| Work to be completed |
Take the lines from the head of the listing through the one bearing "# World: wall" and copy them exactly, leaving every picture out.

-- Data extract start --

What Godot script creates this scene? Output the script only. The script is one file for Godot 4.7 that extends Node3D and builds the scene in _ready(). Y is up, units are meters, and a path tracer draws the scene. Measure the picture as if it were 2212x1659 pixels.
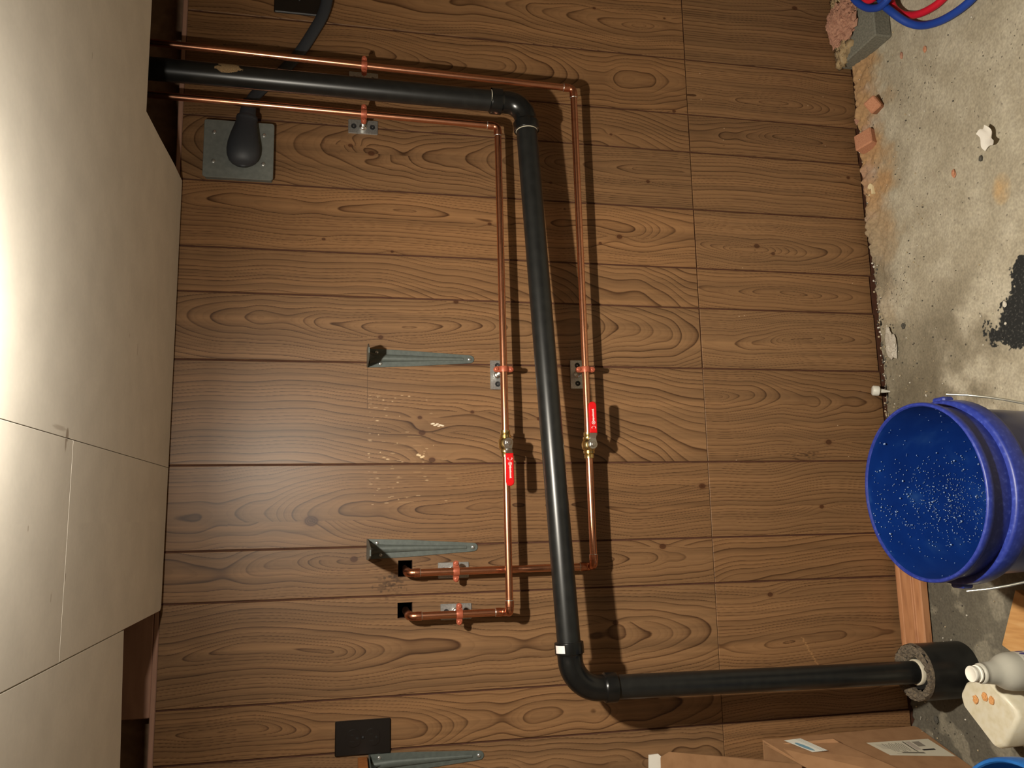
extends Node3D
# World: wall plane z = 0, room towards +z, floor y = 0. The photograph was taken with the camera rolled a quarter turn.

const LAMP := Vector3(0.170, 1.640, 1.120)
const CEIL := 1.699
const SEAM := 0.489
const GROOVES := [-1.60, -1.38, -1.16, -0.93, -0.66, -0.480, -0.3742, -0.1675, -0.0627, 0.1153, 0.3425, 0.4935, 0.5955, 0.749, 0.902, 1.0045, 1.157, 1.385, 1.54, 1.76, 2.0, 2.2, 2.4, 2.6]

var mats := {}
var used := {}

func _ready():
	# ---- camera, environment, lamp ----
	var cam := Camera3D.new(); cam.name = "camera"; add_child(cam)
	cam.transform = Transform3D(Basis(Vector3(-0.0196955, -0.9790748, 0.2025452), Vector3(0.9873496, 0.0128321, 0.1580385), Vector3(-0.1573306, 0.2030956, 0.9664364)), Vector3(0, 1.349, 1.83))
	cam.fov = 50.22; cam.near = 0.02; cam.far = 50.0
	cam.current = true
	var we := WorldEnvironment.new(); we.name = "environment"
	var env := Environment.new()
	env.background_mode = Environment.BG_COLOR
	env.background_color = Color(0, 0, 0)
	env.tonemap_mode = Environment.TONE_MAPPER_LINEAR
	env.tonemap_exposure = 1.0
	env.sdfgi_enabled = true; env.ssao_enabled = true; env.ssil_enabled = true
	we.environment = env; add_child(we)
	build_lamp(3.35, 0.56, Color(1.0, 0.965, 0.90))
	make_materials()
	# ---- structure ----
	build_floor()
	build_back_wall()
	build_shell()
	build_ceiling()
	# ---- pipework ----
	build_copper_lines()
	build_drain()
	build_clamps()
	build_sleeve()
	# ---- things on the wall ----
	build_brackets()
	build_electrics()
	# ---- things on the floor ----
	build_bucket()
	build_bin()
	build_bottle()
	build_tub()
	build_timber()
	build_carton()
	build_paver()
	build_hoses()
	build_debris()

# ================= helpers: naming, tagging =================
func numbered(parent: Node, called: String) -> String:
	var key := str(parent.get_instance_id()) + called
	var n: int = used.get(key, 0); used[key] = n + 1
	return called if n == 0 else "%s_%03d" % [called, n]

func tag(o: Node, label := "", category := "", group := "", kind := ""):
	if label: o.set_meta("label", label)
	if category: o.set_meta("category", category)
	if group: o.set_meta("group", group)
	if kind: o.set_meta("kind", kind)

func thing(called: String, label: String, category: String, at := Vector3.ZERO, group := "") -> Node3D:
	var o := Node3D.new(); o.name = numbered(self, called); add_child(o)
	o.position = at; tag(o, label, category, group)
	return o

func put(st: SurfaceTool, called: String, m: Material, parent: Node = self, at := Vector3.ZERO) -> MeshInstance3D:
	var mi := MeshInstance3D.new(); mi.name = numbered(parent, called)
	mi.mesh = st.commit(); mi.material_override = m; mi.position = at
	mi.cast_shadow = GeometryInstance3D.SHADOW_CASTING_SETTING_ON
	parent.add_child(mi)
	return mi

func begin() -> SurfaceTool:
	var st := SurfaceTool.new(); st.begin(Mesh.PRIMITIVE_TRIANGLES); return st

# ================= helpers: geometry =================
func tri(st: SurfaceTool, a: Vector3, b: Vector3, c: Vector3, na: Vector3, nb: Vector3, nc: Vector3, ua := Vector2.ZERO, ub := Vector2.ZERO, uc := Vector2.ZERO):
	var f := (a - c).cross(a - b)
	if f.dot(na + nb + nc) < 0.0:
		var t := b; b = c; c = t
		t = nb; nb = nc; nc = t
		var u := ub; ub = uc; uc = u
	st.set_normal(na); st.set_uv(ua); st.add_vertex(a)
	st.set_normal(nb); st.set_uv(ub); st.add_vertex(b)
	st.set_normal(nc); st.set_uv(uc); st.add_vertex(c)

func quad(st: SurfaceTool, a: Vector3, b: Vector3, c: Vector3, d: Vector3, out: Vector3, ua := Vector2.ZERO, ub := Vector2.ZERO, uc := Vector2.ZERO, ud := Vector2.ZERO):
	var n := (b - a).cross(c - a)
	if n.length_squared() < 1e-18: n = (c - a).cross(d - a)
	n = n.normalized()
	if n.dot(out) < 0.0: n = -n
	tri(st, a, b, c, n, n, n, ua, ub, uc)
	tri(st, a, c, d, n, n, n, ua, uc, ud)

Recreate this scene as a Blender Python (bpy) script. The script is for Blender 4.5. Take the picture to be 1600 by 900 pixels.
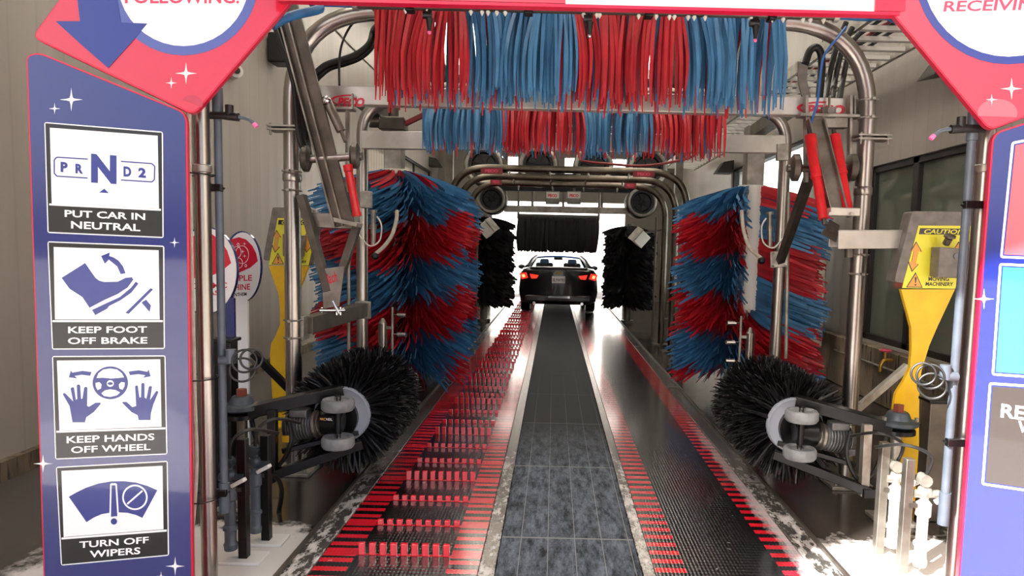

-- Data extract end --

| Complete output |
What Godot script creates this scene? Output the script only. The script is one file for Godot 4.7 that extends Node3D and builds the scene in _ready(). Y is up, units are meters, and a path tracer draws the scene. Measure the picture as if it were 2212x1659 pixels.
extends Node3D
# World: wall plane z = 0, room towards +z, floor y = 0. The photograph was taken with the camera rolled a quarter turn.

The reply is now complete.